WHAT THIS TASK INVOLVES: From the first line of the data down to and including the line with "dark ivy', 'hose')", copy everything exactly, leaving out pictures.

-- START OF TASK DATA --

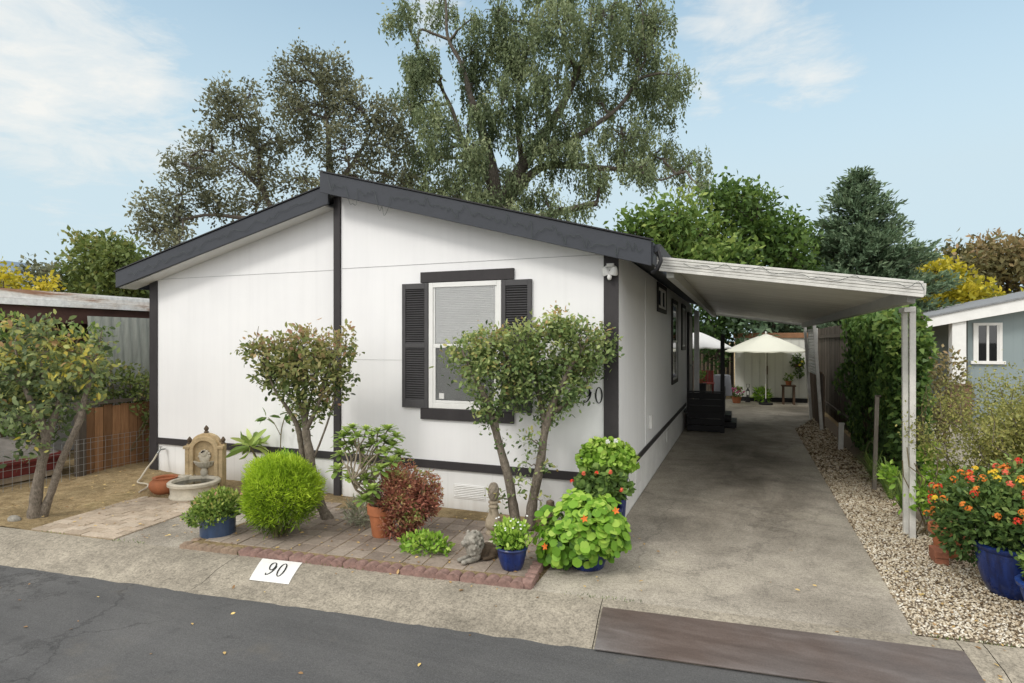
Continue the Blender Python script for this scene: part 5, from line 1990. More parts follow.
tag(obj('garden_hose', m, plain('hose_green', (.14, .16, .07), .5, .2), None, smooth=True), 'pale green coil of hose against the dark ivy', 'hose')

# lattice screen
la = thing('lattice_screen', 'white lattice panel hung between the two far carport posts', 'lattice', (2.93, 10.2, 1.2))
m = MB()
ya, yb, za, zb = 9.25, 11.15, 1.30, 2.42
m.box(2.945, 2.985, ya, ya + .05, za, zb).box(2.945, 2.985, yb - .05, yb, za, zb).box(2.945, 2.985, ya + .05, yb - .05, za, za + .05).box(2.945, 2.985, ya + .05, yb - .05, zb - .05, zb)
obj('frame', m, ALU, la)
m = MB()
for i in range(14):
    z = za + .07 + i * (zb - za - .12) / 13
    m.box(2.950, 2.960, ya + .05, yb - .05, z, z + .035)
for i in range(16):
    y = ya + .1 + i * (yb - ya - .2) / 15
    m.box(2.962, 2.972, y, y + .03, za + .05, zb - .05)
obj('lath', m, ALU, la)
board_fence('board_fence', 'low brown board fence between the far carport posts below the lattice', (3.12, 9.3), (3.12, 12.3), 1.32, .14, m_wood('brown_boards', (.06, .04, .028), (.17, .115, .08)), .05, False)

# ------------------------------------------------------------------ back of the lot
sh = thing('garden_shed', 'pale vertical-ribbed metal shed with brown roof edge at the driveway end', 'shed', (2.2, 15.9, 0))
m = MB().box(1.06, 3.36, 15.9, 17.9, .15, 2.22)
obj('wall', m, m_siding('shed_siding', (.60, .60, .55), .25, 0), sh)
m = MB()
for i in range(10):
    x = 1.10 + i * .25
    if abs(x - 2.12) > .05:
        m.box(x, x + .03, 15.885, 15.899, .15, 2.22)
obj('rib', m, plain('shed_rib', (.52, .52, .48), .5, .1), sh)
m = MB().box(1.0, 3.42, 15.82, 18.0, 2.222, 2.40)
obj('roof', m, plain('shed_roof_brown', (.24, .12, .06), .7, .3, 4), sh, bevel=.01)
obj('base', MB().box(1.04, 3.38, 15.86, 17.9, -.01, .149), BLACKP, sh)
m = MB().box(2.10, 2.115, 15.872, 15.898, .16, 2.2)
dd = obj('door', m, plain('door_gap', (.18, .14, .11), .7, .2), sh)
obj('handle', MB().box(2.09, 2.125, 15.84, 15.87, .95, 1.25), plain('rust_handle', (.12, .07, .04), .7, .3), dd)


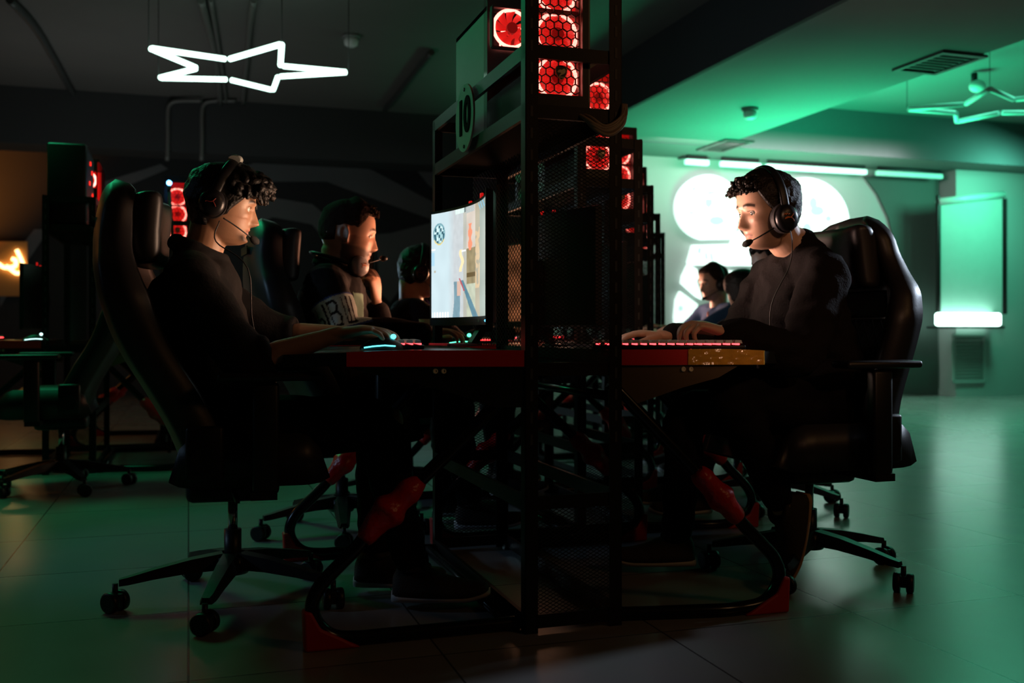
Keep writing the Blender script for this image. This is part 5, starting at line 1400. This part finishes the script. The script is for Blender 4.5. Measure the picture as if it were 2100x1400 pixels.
# headset resting round his neck
nk = Jn['nk']
r = thing('headset', 'black headset with pale cups resting round the neck of the man in the lettered jacket', 'headset', hub, RL1)
mb = MB(); C = [nk+Vector((-.0+.095*math.cos(a), .098*math.sin(a), .035-.03*math.cos(a))) for a in [math.radians(60+240*i/24) for i in range(25)]]
mb.tube(C, .007, 10, hint=(0,0,1), ry=.014); mb.build('headband', blk_plastic, r)
for sg in (-1, 1):
    c = nk+Vector((.085, sg*.080, .01)); n = Vector((.55, sg*.8, .1)).normalized()
    mb = MB(); mb.tube([c-n*.022, c-n*.02, c-n*.002, c], [.036,.042,.043,.038], 24); e = mb.build('ear_cushion', blk_plastic, r)
    mb = MB(); mb.tube([c, c+n*.012, c+n*.022, c+n*.027, c+n*.029], [.040,.039,.032,.020,.003], 24); mb.build('ear_cup', mat('pale grey cup', (.42,.40,.40), .3), e)
    if sg < 0:
        mb = MB(); u = n.cross(Vector((0,0,1))).normalized(); w = n.cross(u)
        for l in XLOGO['lines']: mb.tube([c+n*.0285+u*a*.7-w*b*.7 for a, b in l], .0018, 6)
        mb.build('logo', logo_or, e)
c = nk+Vector((.085, -.070, .01)); m0 = Vector(J(786, 530, -.02))
mb = MB(); mb.tube(crom([c, c.lerp(m0, .4)+Vector((.0,-.02,0)), m0], 8), .0025, 8); b_ = mb.build('microphone_boom', blk_plastic, r)
mb = MB(); mb.ball(m0, .013, sc=(1.3,1,.9)); mb.build('microphone', blk_plastic, b_)
# ---- generic typing pose for the rest
def typing(J, headpx, headpy, fx=0., hs=1., yaw=0., pitch=.1, wl=(.50,.10), wr=(.50,-.16), **kw):
    h = J(headpx, headpy, 0); sx = h[0]-.05; sz = h[2]-.205*hs
    kw0 = kw; d = dict(head=h, hs=hs, yaw=yaw, pitch=pitch, neck=(sx+.005, 0, sz+.055), chest=(sx-.03, 0, sz-.09), pelvis=(min(.05, sx-.03), 0, .57), shL=(sx, .185, sz), shR=(sx, -.185, sz),
        wrL=(wl[0], wl[1], .80), wrR=(wr[0], wr[1], .80), hL=dict(d=(1,-.1,.15), n=(-.15,0,1), t=1, c=(35,45,25)), hR=dict(d=(1,.05,.12), n=(-.1,0,1), t=-1, c=(30,40,25)),
        anL=(.48,.13,.10), anR=(.44,-.14,.10)); d.update(kw); return d
# L2
hub = HUBL2; rz = math.radians(14); J = Jf(hub, rz)
P = typing(J, 862, 558, hs=1.0, pitch=.2, wl=(.45,.1), wr=(.47,-.16))
lk = dict(skin=(.60,.36,.24), top=black_knit, topname='sweater', trouser=denim, shoe=shoe_blk, sole=sole_grey, thick=.018, seed=10)
L2 = person('person in a black top and headset, partly hidden by the bright monitor', hub, rz, P, lk, vox=.006, cvox=.012)
make_hair(L2['root'], L2['HM'], hair_black, lineB, thB, seed=15, rough=.005)
headset('black headset on the third left side player, beside the bright monitor', hub, rz, L2['HM'], -1, logo=YLOGO, hair=.012)
mb = MB(); nk = L2['J']['nk']; mb.tube([nk+Vector((.06,-.05,.01)), nk+Vector((.10,-.06,-.05)), nk+Vector((.12,-.07,-.12))], [.012,.014,.010], 10); mb.build('lanyard', mat('blue purple lanyard', (.10,.06,.45), .6), L2['root'])
# R3: far player in the blue sweater
hub = HUBR+STEP*3+Vector((-.06,-.2,0)); rz = TH+PI; J = Jf(hub, rz)
P = typing(J, 1462, 580, hs=1.02, pitch=.12, yaw=.12, wrL=(.70,.17,.825), wrR=(.60,-.2,.81))
lk = dict(skin=(.60,.36,.24), top=navy, topname='sweater', trouser=denim, shoe=shoe_blk, sole=sole_grey, thick=.02, seed=20, cuffL=.55, cuffR=.55, beard=(.12,.07,.05,.4))
R3 = person('person in a navy blue sweater, far on the right against the glowing panels', hub, rz, P, lk, vox=.006, cvox=.012)
make_hair(R3['root'], R3['HM'], hair_mid, lambda p: .068 if abs(p) < .7 else (.068-(abs(p)-.7)/.5*.05 if abs(p) < 1.2 else (.015 if abs(p) < 1.9 else -.04)), lambda p, z: .006+.010*max(0, (z-.03)/.08), seed=21, rough=.004)
hs_ = headset('black headset with a pale cup centre on the far player in the blue sweater', hub, rz, R3['HM'], 1, logo=dict(lines=[[(-.006,.006),(.006,.006),(.008,-.004),(-.004,-.006),(-.006,.006)]], w=.004, mat=logo_or), hair=.010)
mb = MB(); c = R3['J']['che']; 
for a, b in (((.135,.03,.10),(.145,.05,.04)), ((.14,.035,.07),(.14,.065,.075)), ((.145,.05,.04),(.14,.03,.0))): mb.tube([c+Vector(a), c+Vector(b)], .006, 8)
mb.build('chest_print', mat('orange chest print', (.6,.15,.04), .6), R3['top'])
# R1: mostly hidden behind the black sweater player
hub = HUBR+STEP; J = Jf(hub, rz)
P = typing(J, 1584, 545, hs=1.0, pitch=.15, yaw=.0, wl=(.36,.12), wr=(.38,-.2))
R1 = person('person almost hidden behind the black sweater player, face showing under the microphone', hub, rz, P, dict(skin=(.60,.38,.28), top=black_knit, topname='sweater', trouser=denim, shoe=shoe_blk, sole=sole_grey, seed=30), vox=.006, cvox=.013)
make_hair(R1['root'], R1['HM'], hair_brown, lineB, thB, seed=31)
# R2: only dark hair in view
hub = HUBR+STEP*2; J = Jf(hub, rz)
P = typing(J, 1522, 600, hs=1.0, pitch=.2, yaw=-1.5, wl=(.55,.1), wr=(.55,-.2))
R2 = person('person with black hair turned away, between the blue sweater player and the black sweater', hub, rz, P, dict(skin=(.55,.34,.24), top=black_knit, topname='sweater', trouser=denim, shoe=shoe_blk, sole=sole_grey, seed=40), vox=.006, cvox=.013)
make_hair(R2['root'], R2['HM'], hair_black, lambda p: lineB(p)-.01, lambda p, z: thB(p, z)+.006, seed=41)
# ================================================================ light, camera, exposure
def area(name, loc_, size, col, power, aim, size_y=None, spread=180):
    l = bpy.data.lights.new(name, 'AREA'); l.energy = power; l.color = col; l.shape = 'RECTANGLE'; l.size = size; l.size_y = size_y or size; l.spread = math.radians(spread)
    o = bpy.data.objects.new(name, l); COL.objects.link(o); o.location = loc_
    d = Vector(aim)-Vector(loc_); o.rotation_euler = d.to_track_quat('-Z', 'Y').to_euler(); return o
def spot(name, loc_, col, power, aim, ang=60, blend=.5, r=.05):
    l = bpy.data.lights.new(name, 'SPOT'); l.energy = power; l.color = col; l.spot_size = math.radians(ang); l.spot_blend = blend; l.shadow_soft_size = r
    o = bpy.data.objects.new(name, l); COL.objects.link(o); o.location = loc_
    d = Vector(aim)-Vector(loc_); o.rotation_euler = d.to_track_quat('-Z', 'Y').to_euler(); return o
def point(name, loc_, col, power, r=.05):
    l = bpy.data.lights.new(name, 'POINT'); l.energy = power; l.color = col; l.shadow_soft_size = r
    o = bpy.data.objects.new(name, l); COL.objects.link(o); o.location = loc_; return o
GREEN = (.03, 1., .42); MINT = (.68, 1., .88)
# green wash thrown at the sign wall and its ceiling by the strip lamps
area('wall_wash', room(6.2, 9.2, 2.72), 3.2, (.95, 1., .95), 32, room(6.2, 10.3, 1.6), .3)
a = area('green_uplight', room(5.9, 8.4, 1.0), 1.6, GREEN, 140, room(5.9, 8.4, 3.2), 1.2, spread=125)
a = area('green_floor_wash', room(7.4, 6.6, 3.1), 2.5, (.14, 1., .58), 60, room(6.6, 6.2, 0), 2.5, spread=130)
area('pillar_wash', room(9.2, 8.9, 2.7), .5, (.15, 1., .60), 30, room(8.9, 10.0, 1.5), .5)
area('green_ceiling_left', room(-1.2, 6.0, 3.2), 1.4, (.04, 1., .38), 19, room(-.1, 5.0, .3), 1.0, spread=120)
area('front_warm_lamp', room(3.6, -.8, 2.9), .7, (1., .50, .20), 9, room(1.6, 2.9, .6), .5)
spot('left_cool_lamp', Vector((-4.4, 2.6, 1.9)), (.42, .68, 1.), 60, Vector((-1.3, 3.6, .65)), 34, .6, .15)
spot('front_warm_fill', room(1.5, -1.4, 2.3), (1., .52, .30), 75, Vector((.80, 3.05, 1.0)), 16, .7, .12)  # added warm fill on the sweater player's face, no fixture there
spot('right_cool_lamp', Vector((4.3, 4.9, 2.1)), (.70, .82, 1.), 420, Vector((1.28, 3.15, .95)), 17, .7, .15)
area('left_cool_fill', room(-.6, 8.8, .7), 1.6, (.80, .97, .95), 10, room(-.6, 10.2, 3.2), 1.2, spread=150)  # added upward fill to lift the dark left background, no fixture
area('orange_corner', room(-2.6, 12.1, 1.7), .8, (1., .30, .04), 32, room(-3.2, 12.8, 3.0), .8, spread=140)
area('orange_floor', room(-2.9, 8.0, 2.4), .8, (1., .32, .05), 20, room(-3.6, 7.9, 0), .8)
# the light the screens throw on the people in front of them
def screen_light(k, side, col, power, face):
    if side == 0: p = loc(k, (-.23, .43, 1.02)); n = -E1
    else: p = loc(k, (RW+.25, RL-.43, 1.02)); n = E1
    area('screen_glow', p, .36, col, power, face, .26, spread=95)
screen_light(0, 0, (1., .60, .38), 1.7, world(L0['HM'], L0['root'].location, RL_).translation)
screen_light(1, 0, (1., .42, .24), 2.2, world(L1['HM'], L1['root'].location, RL1).translation)
screen_light(2, 0, (1., .42, .22), 3, world(L2['HM'], L2['root'].location, RL1).translation)
screen_light(0, 1, (1., .60, .47), 2.9, world(R0['HM'], R0['root'].location, RR_).translation)
screen_light(3, 1, (1., .50, .35), 3, world(R3['HM'], R3['root'].location, RR_).translation)
area('screen_glow', locL(0, (RW+.32, .62, 1.02)), .4, (.55, .85, 1.), 9, locL(0, (RW+1.5, .2, .9)), .28, spread=120)
w = bpy.data.worlds.new('World'); SC.world = w; w.use_nodes = True
w.node_tree.nodes['Background'].inputs['Color'].default_value = (.004, .005, .005, 1); w.node_tree.nodes['Background'].inputs['Strength'].default_value = 1
cam = bpy.data.cameras.new('Camera'); co = bpy.data.objects.new('Camera', cam); COL.objects.link(co); SC.camera = co
co.location = (0, 0, CH); co.rotation_euler = (PI/2, 0, 0)
cam.sensor_width = 36; cam.lens = 36*F/2100; cam.shift_y = -(700-CY)/2100; cam.clip_start = .05; cam.clip_end = 60
cam.dof.use_dof = True; cam.dof.focus_distance = 2.95; cam.dof.aperture_fstop = 2.8
vs = SC.view_settings; SC.display_settings.display_device = 'sRGB'
vs.view_transform = 'Standard'; vs.look = 'None'; vs.gamma = 1; vs.use_curve_mapping = False; vs.exposure = 0.
SC.cycles.use_denoising = True; SC.cycles.max_bounces = 6; SC.cycles.sample_clamp_indirect = 4; SC.cycles.caustics_reflective = False; SC.cycles.caustics_refractive = False
SC.cycles.transparent_max_bounces = 12
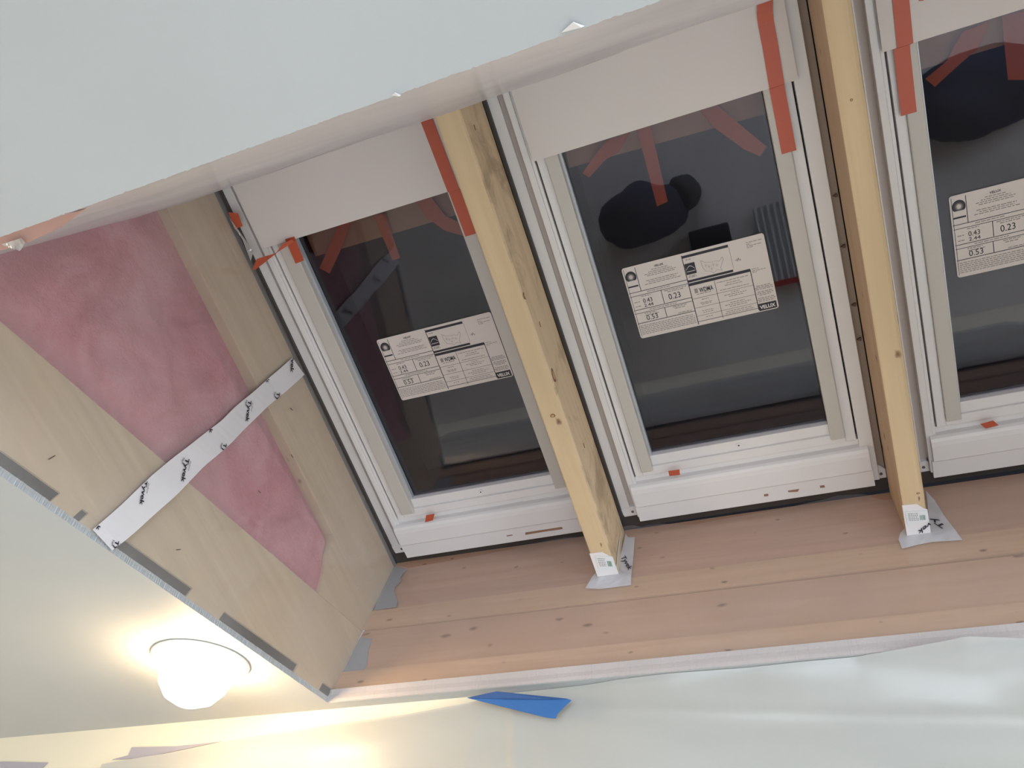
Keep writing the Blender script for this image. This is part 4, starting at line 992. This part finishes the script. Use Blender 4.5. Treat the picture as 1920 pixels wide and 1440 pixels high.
mb = MB().box(-0.30, -0.08, 0.66, 0.92, 0.0, 0.10, 0.01)
tag(obj('tool_case', mb, M['black_cloth'], frame='world'), 'small black case on the floor, mirrored beside the middle sticker', 'case')
blob('jacket', 1.22, 0.36, 0, 0.34, 0.22, 0.14, 'navy', 'dark navy jacket on the floor, mirrored in the rightmost skylight', 'jacket', 5)
t = thing('plastic_panel', 'ribbed pale plastic panel on the floor, mirrored right of the middle sticker', 'panel', (0.20, 0.82, 0), frame='world')
mb = MB().grid(lambda u, v: (0.06+0.30*u, 0.62+0.42*v, 0.03+0.010*math.sin(u*2*math.pi*9)), 90, 4)
obj('ribbed_sheet', mb, M['pale_plastic'], t)
obj('red_band', MB().box(0.06, 0.36, 1.04, 1.07, 0.0, 0.045), M['red'], t)

# ------------------------------------------------------------------ staples in the film, plaster flakes at the cut edge
def staple(a, b, w, label):
    a = Vector(a); b = Vector(b); d = (b-a).normalized(); n_ = Vector((0, -d.z, d.y))*w
    mb = MB().prism([tuple(a-n_), tuple(b-n_), tuple(b+n_), tuple(a+n_)], (-0.0012, 0, 0))
    tag(obj('staple', mb, M['screw']), label, 'staple', 'staples in the film on the left side')
for pa, pb, lab in STAPLES: staple(pa, pb, 0.0007, lab)
for pts, lab in FLAKES:
    mb = MB().prism([(p[0], p[1], p[2]+CAMZ-0.001) for p in pts], (0, 0.0, 0.0008))
    mb.v = [(x, y, z - (0.004 if i in (1, 2) else 0)) for i, (x, y, z) in enumerate(mb.v[:len(pts)])] + [(x, y, z - (0.004 if i in (1, 2) else 0)) for i, (x, y, z) in enumerate(mb.v[len(pts):])]
    tag(obj('paint_flake', mb, M['tyvek'], frame='world'), lab, 'paint flake', 'loose flakes at the cut ceiling edge')

tag(obj('insulation_scrap', MB().prism(SCRAP, (0, 0, 0.012)), M['salmon']), 'salmon insulation edge poking out under the white ceiling at the left picture edge', 'insulation')
tag(obj('foil_scrap', MB().prism(FOIL, (0.0, 0.0, -0.001)), M['clear_tape']), 'shiny foil scrap under the ceiling edge at the left picture edge', 'foil scrap')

-- END OF TASK DATA --

THE REPLY:
Continue the Blender Python script for this scene: part 5, from line 1990. More parts follow.
tag(obj('garden_hose', m, plain('hose_green', (.14, .16, .07), .5, .2), None, smooth=True), 'pale green coil of hose against the dark ivy', 'hose')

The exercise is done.